Complete step by step solution
Acid-base indicators are also known as $ {{pH}} $ indicators. They are usually weak acids or bases which when dissolved in water dissociate slightly and form ions.
Let us first write the basic indicator equilibrium equation:
 $ {{BOH}} \rightleftharpoons {{{B}}^{{ + }}}{{ + O}}{{{H}}^{{ - }}} $
We know that the indicator changes the colour when $ \left[ {{{{B}}^{{ + }}}} \right] $ = $ \left[ {{{BOH}}} \right] $ . So, the dissociation can be written as:
 $ {{{K}}_{{b}}}{{ = }}\left[ {{{O}}{{{H}}^{{ - }}}} \right] $ = $ {{1 \times 1}}{{{0}}^{{{ - 11}}}} $
Now, we have to find the value of $ \left[ {{{{H}}^{{ + }}}} \right] $ . We know that:
 $ \left[ {{{{H}}^{{ + }}}} \right]\left[ {{{O}}{{{H}}^{{ - }}}} \right]{{ = }}{{{K}}_{{w}}} $
We know that $ {{{K}}_{{w}}} $ is the dissociation constant which is equal to $ {{1 \times 1}}{{{0}}^{{{ - 14}}}} $ always.

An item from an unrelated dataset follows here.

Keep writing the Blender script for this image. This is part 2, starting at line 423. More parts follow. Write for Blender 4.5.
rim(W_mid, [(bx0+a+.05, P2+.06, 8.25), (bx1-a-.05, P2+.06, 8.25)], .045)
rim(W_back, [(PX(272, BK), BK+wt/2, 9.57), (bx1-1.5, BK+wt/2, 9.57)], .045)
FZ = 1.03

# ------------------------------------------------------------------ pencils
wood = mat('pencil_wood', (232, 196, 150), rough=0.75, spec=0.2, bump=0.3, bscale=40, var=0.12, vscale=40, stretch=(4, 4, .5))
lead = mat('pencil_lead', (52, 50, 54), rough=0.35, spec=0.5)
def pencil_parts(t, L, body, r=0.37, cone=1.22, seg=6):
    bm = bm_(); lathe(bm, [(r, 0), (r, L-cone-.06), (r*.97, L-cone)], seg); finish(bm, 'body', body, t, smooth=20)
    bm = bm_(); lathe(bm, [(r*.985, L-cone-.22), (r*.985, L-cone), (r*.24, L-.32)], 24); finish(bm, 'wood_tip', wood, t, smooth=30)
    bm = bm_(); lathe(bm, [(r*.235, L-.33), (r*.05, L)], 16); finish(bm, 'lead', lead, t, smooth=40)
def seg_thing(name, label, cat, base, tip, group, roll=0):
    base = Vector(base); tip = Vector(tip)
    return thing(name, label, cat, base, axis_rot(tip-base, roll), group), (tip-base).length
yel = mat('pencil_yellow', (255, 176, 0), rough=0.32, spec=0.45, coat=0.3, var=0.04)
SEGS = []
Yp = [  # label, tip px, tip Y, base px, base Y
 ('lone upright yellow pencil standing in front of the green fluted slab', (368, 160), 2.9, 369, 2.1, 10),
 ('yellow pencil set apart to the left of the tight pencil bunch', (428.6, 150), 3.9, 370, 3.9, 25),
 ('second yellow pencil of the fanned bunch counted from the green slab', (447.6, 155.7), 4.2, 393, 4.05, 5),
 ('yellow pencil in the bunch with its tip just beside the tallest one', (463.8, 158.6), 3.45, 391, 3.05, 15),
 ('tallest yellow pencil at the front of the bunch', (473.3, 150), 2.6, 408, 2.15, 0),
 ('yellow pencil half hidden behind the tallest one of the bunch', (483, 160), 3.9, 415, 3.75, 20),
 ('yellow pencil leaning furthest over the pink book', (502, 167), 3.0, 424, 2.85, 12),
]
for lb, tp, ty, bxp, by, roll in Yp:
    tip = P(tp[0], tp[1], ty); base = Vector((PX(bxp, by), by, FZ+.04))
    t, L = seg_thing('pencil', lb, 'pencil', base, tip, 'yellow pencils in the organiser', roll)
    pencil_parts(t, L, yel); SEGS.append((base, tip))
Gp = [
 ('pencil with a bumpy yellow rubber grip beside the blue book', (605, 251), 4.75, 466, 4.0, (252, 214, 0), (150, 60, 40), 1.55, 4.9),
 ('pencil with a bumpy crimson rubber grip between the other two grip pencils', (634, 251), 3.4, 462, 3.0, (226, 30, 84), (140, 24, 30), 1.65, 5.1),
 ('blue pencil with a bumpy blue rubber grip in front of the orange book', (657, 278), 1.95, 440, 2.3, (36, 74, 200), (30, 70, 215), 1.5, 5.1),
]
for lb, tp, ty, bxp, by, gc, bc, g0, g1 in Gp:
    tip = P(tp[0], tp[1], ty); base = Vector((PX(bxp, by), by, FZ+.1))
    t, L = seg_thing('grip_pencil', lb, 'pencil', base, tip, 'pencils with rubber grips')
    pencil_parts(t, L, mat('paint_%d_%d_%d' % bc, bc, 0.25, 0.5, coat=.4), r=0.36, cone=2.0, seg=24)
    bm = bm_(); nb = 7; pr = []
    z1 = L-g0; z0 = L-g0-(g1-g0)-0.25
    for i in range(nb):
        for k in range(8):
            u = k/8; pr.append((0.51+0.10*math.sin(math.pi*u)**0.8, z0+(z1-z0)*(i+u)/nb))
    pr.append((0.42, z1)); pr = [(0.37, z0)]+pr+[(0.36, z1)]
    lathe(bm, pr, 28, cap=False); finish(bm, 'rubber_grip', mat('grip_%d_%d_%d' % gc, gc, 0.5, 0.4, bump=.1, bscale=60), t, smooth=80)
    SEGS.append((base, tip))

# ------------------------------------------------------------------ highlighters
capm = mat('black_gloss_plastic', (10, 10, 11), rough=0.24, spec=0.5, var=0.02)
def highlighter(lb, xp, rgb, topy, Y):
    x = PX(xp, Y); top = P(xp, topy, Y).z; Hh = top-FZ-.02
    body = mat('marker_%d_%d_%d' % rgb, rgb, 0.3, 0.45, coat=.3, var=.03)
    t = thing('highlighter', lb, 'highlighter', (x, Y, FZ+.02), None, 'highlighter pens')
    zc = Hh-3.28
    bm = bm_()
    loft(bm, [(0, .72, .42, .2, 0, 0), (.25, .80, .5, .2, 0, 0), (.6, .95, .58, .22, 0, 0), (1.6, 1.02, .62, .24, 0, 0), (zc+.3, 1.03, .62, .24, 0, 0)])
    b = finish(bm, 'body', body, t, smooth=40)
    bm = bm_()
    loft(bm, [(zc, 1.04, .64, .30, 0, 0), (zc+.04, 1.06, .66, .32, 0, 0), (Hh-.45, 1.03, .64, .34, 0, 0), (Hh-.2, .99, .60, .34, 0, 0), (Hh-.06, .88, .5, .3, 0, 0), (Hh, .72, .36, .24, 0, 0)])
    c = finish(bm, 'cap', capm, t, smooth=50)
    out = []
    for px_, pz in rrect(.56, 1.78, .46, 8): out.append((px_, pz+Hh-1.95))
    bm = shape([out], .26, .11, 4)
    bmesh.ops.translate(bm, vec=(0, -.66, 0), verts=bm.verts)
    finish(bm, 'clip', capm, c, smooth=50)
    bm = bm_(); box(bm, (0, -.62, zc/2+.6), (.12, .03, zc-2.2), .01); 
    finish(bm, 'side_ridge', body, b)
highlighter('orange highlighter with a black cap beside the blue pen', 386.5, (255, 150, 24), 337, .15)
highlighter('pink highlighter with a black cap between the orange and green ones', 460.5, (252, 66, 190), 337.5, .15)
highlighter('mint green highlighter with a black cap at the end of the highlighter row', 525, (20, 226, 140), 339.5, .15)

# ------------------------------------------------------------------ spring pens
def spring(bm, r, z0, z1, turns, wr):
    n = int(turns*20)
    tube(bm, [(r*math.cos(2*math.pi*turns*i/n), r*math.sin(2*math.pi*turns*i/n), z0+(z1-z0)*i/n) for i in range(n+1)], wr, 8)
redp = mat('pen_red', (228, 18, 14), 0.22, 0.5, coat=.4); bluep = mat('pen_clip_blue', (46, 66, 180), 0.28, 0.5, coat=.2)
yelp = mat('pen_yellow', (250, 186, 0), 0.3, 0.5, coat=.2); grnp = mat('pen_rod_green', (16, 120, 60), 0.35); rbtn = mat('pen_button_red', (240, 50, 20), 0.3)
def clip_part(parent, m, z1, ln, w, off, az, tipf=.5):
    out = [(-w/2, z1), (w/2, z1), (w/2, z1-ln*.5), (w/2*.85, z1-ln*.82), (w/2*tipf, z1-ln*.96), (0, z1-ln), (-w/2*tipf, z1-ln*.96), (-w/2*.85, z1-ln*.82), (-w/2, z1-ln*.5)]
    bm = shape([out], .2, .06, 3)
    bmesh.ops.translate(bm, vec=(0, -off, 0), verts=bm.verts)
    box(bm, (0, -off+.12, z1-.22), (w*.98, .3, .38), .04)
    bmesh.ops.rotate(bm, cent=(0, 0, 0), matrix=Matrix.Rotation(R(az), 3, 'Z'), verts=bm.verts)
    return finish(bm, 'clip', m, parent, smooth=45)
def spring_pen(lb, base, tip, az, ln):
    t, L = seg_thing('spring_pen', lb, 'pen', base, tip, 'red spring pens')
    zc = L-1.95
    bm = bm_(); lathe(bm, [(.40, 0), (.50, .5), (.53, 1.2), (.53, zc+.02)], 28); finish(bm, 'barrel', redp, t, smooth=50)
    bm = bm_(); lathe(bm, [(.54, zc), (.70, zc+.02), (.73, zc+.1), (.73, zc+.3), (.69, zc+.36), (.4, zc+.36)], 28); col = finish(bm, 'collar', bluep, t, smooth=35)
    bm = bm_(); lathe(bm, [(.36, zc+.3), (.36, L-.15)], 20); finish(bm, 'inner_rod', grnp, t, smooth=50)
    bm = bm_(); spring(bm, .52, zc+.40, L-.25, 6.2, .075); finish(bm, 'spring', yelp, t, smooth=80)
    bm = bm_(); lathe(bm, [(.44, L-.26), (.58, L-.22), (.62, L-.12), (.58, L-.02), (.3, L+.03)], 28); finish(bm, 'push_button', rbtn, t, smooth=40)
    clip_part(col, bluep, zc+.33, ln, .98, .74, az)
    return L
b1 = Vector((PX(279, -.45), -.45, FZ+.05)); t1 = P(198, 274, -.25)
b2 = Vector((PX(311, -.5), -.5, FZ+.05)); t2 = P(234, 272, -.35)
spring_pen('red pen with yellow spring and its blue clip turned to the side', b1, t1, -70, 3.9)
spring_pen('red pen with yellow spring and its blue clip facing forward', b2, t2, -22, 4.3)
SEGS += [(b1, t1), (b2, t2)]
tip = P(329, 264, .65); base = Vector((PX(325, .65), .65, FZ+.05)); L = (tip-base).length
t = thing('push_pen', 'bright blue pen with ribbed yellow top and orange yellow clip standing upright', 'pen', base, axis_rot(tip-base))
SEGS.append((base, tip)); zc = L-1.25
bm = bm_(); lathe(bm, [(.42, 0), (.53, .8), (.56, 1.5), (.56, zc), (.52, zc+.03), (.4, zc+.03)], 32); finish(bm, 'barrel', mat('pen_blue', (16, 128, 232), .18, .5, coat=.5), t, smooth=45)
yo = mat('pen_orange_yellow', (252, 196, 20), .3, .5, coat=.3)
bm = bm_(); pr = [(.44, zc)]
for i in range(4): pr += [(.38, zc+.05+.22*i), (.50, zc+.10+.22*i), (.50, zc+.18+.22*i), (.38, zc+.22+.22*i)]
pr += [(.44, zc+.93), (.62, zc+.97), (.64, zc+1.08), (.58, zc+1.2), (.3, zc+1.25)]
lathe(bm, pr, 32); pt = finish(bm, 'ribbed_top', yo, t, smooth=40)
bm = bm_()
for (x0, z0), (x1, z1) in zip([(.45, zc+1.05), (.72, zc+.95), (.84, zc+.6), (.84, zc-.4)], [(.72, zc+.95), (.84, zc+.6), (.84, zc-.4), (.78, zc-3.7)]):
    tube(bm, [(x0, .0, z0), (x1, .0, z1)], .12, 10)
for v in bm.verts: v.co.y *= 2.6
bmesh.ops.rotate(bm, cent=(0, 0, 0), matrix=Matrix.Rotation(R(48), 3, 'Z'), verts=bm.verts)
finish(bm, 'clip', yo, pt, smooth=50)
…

Hence, after rearranging, we get:
 $ \left[ {{{{H}}^{{ + }}}} \right]{{ = }}\dfrac{{{{{K}}_{{w}}}}}{{\left[ {{{O}}{{{H}}^{{ - }}}} \right]}} $
Substituting the values, we get:
 $ \left[ {{{{H}}^{{ + }}}} \right]{{ = }}\dfrac{{1 \times {{10}^{ - 14}}}}{{1 \times {{10}^{ - 11}}}} = {10^{ - 3}} $
Hence, we got the concentration of hydrogen ion as $ {{1}}{{{0}}^{{{ - 3}}}} $ .
Now, we can find the $ {{pH}} $ of the solution as:
 $ {{pH = }} - {{log}}\left[ {{{{H}}^{{ + }}}} \right]{{ = }} - {{log(1}}{{{0}}^{ - 3}}{{)}} $
 $ {{pH = }} - {{(}} - {{3)log(10) = 3}} $
So, $ {{pH}} $ of the solution for which the indicator changes colour is 3.
Hence, the correct option is option B.

Note
For a general reaction:
 $ {{{A}}_{{x}}}{{{B}}_{{y}}} \rightleftharpoons {{xA + yB}} $
Molecule $ {{{A}}_{{x}}}{{{B}}_{{y}}} $ divided into x units of A and y units of B.
The dissociation constant can be defined as:
 $ {{{k}}_{{d}}}{{ = }}\dfrac{{{{\left[ {{A}} \right]}^{{x}}}{{\left[ {{B}} \right]}^{{y}}}}}{{{{[}}{{{A}}_{{x}}}{{{B}}_{{y}}}{{]}}}} $
where $ \left[ {{A}} \right] $ , $ \left[ {{B}} \right] $ , $ {{[}}{{{A}}_{{x}}}{{{B}}_{{y}}}{{]}} $ are the equilibrium concentrations of A,B and compound $ {{{A}}_{{x}}}{{{B}}_{{y}}} $ .
A small dissociation constant indicates that the ligands are tightly bounded.